In 2014, I was lucky enough to attend a heritage day assembly at Rondebosch East Primary School in Cape Town.  I originally went to this school because the Agents of Change Project was donating a tree.  While I was there, the principal gave a speech where he spoke about the need to re-member the past alongside the need to look after the world we live in, in order to create a better world for those who come after us.

This connection between past, present and future, alongside the recognition of our heritage, shared humanity and the world around us, was very motivating for me.  It helped me to see the importance of working towards social and environmental justice for the children present in that assembly, so that their voices and their humanity would one day be given free expression, within a world which would safe, and offer them dignity and compassion.

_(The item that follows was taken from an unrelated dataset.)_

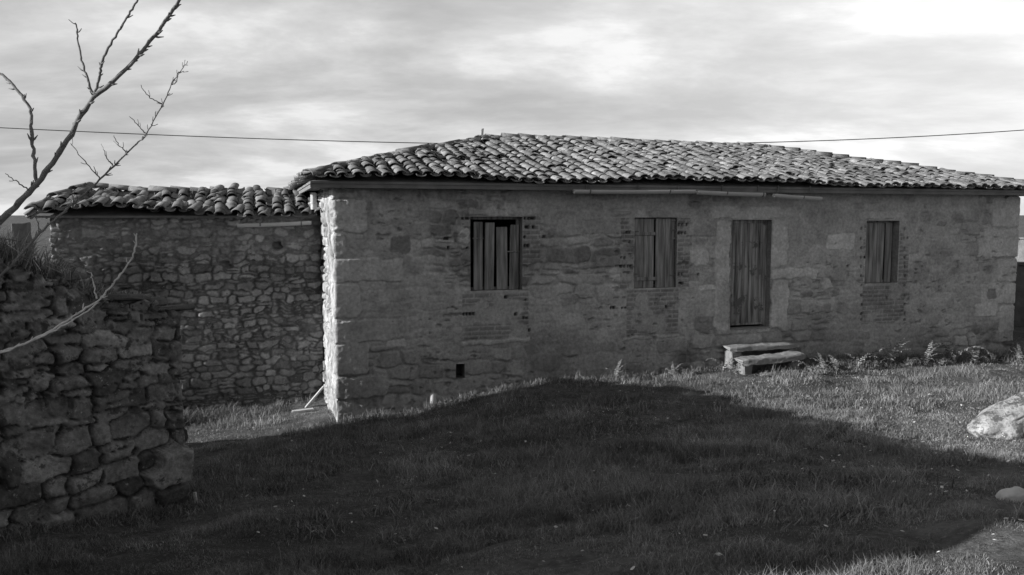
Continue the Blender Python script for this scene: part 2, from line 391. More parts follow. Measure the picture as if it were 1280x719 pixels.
def box_edge(s, z, b, warp=0.02, seed=0):
    ws = s + warp * 2 * (fbm(s * 6 + seed, z * 6, 3, 31) - .5); wz = z + warp * 2 * (fbm(s * 6, z * 6 + seed, 3, 37) - .5)
    dx = np.minimum(ws - b[0], b[2] - ws); dz = np.minimum(wz - b[1], b[3] - wz)
    rr = min(0.07, 0.42 * min(b[2] - b[0], b[3] - b[1])); inner = np.where((dx < rr) & (dz < rr), rr - np.hypot(np.clip(rr - dx, 0, 9), np.clip(rr - dz, 0, 9)), np.minimum(dx, dz)); return inner
for i, (a, b, c, d, tn, rel) in enumerate(ROCKS):
    bx = list(rect(a, b, c, d))
    if a == 418: bx[0] = -0.32 - 0.2 * (i % 2)
    if c == 1270: bx[2] = LEN + 0.4
    sel = (sf > bx[0] - .1) & (sf < bx[2] + .1) & (zf > bx[1] - .1) & (zf < bx[3] + .1)
    ed = box_edge(sf[sel], zf[sel], bx, 0.045, i * 1.7)
    p_ = sstep(0.0, 0.018, ed); gr = sstep(-0.012, 0.0, ed) * (1 - sstep(0.0, 0.014, ed))
    disp[sel] = disp[sel] * (1 - p_) + rel * p_ - 0.010 * gr
    tone[sel] = tone[sel] * (1 - p_) + tn * p_ * (1 + .25 * (fbm(sf[sel] * 5, zf[sel] * 5, 3, i) - .5))
for i, (a, b, c, d) in enumerate(BRICK):
    bx = rect(a, b, c, d); sel = (sf > bx[0]) & (sf < bx[2]) & (zf > bx[1]) & (zf < bx[3])
    s_, z_ = sf[sel], zf[sel] + 0.012 * (vnoise(sf[sel] * 2, zf[sel], 5) - .5); row = np.floor(z_ / 0.075); fz = z_ / 0.075 - row
    fs = (s_ + row * 0.12) / 0.25; br = np.floor(fs); fs = fs - br
    ez = np.minimum(fz, 1 - fz) * 0.075; es = np.minimum(fs, 1 - fs) * 0.25; ed = np.minimum(ez, es)
    cov = sstep(0.40, 0.5, fbm(s_ * 3, z_ * 3, 3, 44 + i)); p_ = sstep(0.004, 0.014, ed)
    disp[sel] = -0.010 + (0.010 * p_) * cov + 0.004 * vnoise(br * 3.1, row * 7.7, 3); tone[sel] = (0.235 - 0.085 * cov * p_ * (0.6 + .8 * vnoise(br * 5.3, row * 3.3, 9))) 
for (x, y) in HOLES:
    s_, z_ = on_plane(x, y); sel = (abs(sf - s_) < 0.018) & (abs(zf - z_) < 0.022); disp[sel] = -0.09; tone[sel] = 0.06
pits = sstep(.70, .76, fbm(sf * 7, zf * 17, 4, 52)) * sstep(.42, .55, fbm(sf * .9, zf * .9, 3, 53)); disp -= .035 * pits; tone = tone * (1 - .25 * pits)
crk = 1 - sstep(.0, .010, np.abs(fbm(sf * 1.6, zf * 3.2, 4, 54) - .5)); crk *= sstep(.52, .60, fbm(sf * 2.1, zf * 2.1, 3, 55)); disp -= .016 * crk
disp += 0.018 * (fbm(sf * 1.5, zf * 1.5, 3, 50) - .5) + 0.012 * (fbm(sf * 14, zf * 14, 3, 51) - .5)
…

Since then, REPS has given their learners the opportunity to explore their own agency, as Agents of Change interested in working towards a more sustainable world.  Some of the insights the children have shared have been very insightful.

As one child explained:

It's not just the professionals that make a difference.  Your voice does too.  If you going to change, change for the better...your voice counts. #World Peace.  ( Aleker)


The opportunity to listen to, and share with, these children has been a privilege, and it has taught me the power of opening up to all voices, no matter how young.



Listening to children always brings home the importance of freedom, dignity and respect.  Exploring the wonder of the world alongside them, the landscapes of conversation, meaning and emerging awareness, helps me to see how valuable each child is, the uniqueness within each one, and the inhumanity which emerged when human beings were placed on a hierarchy.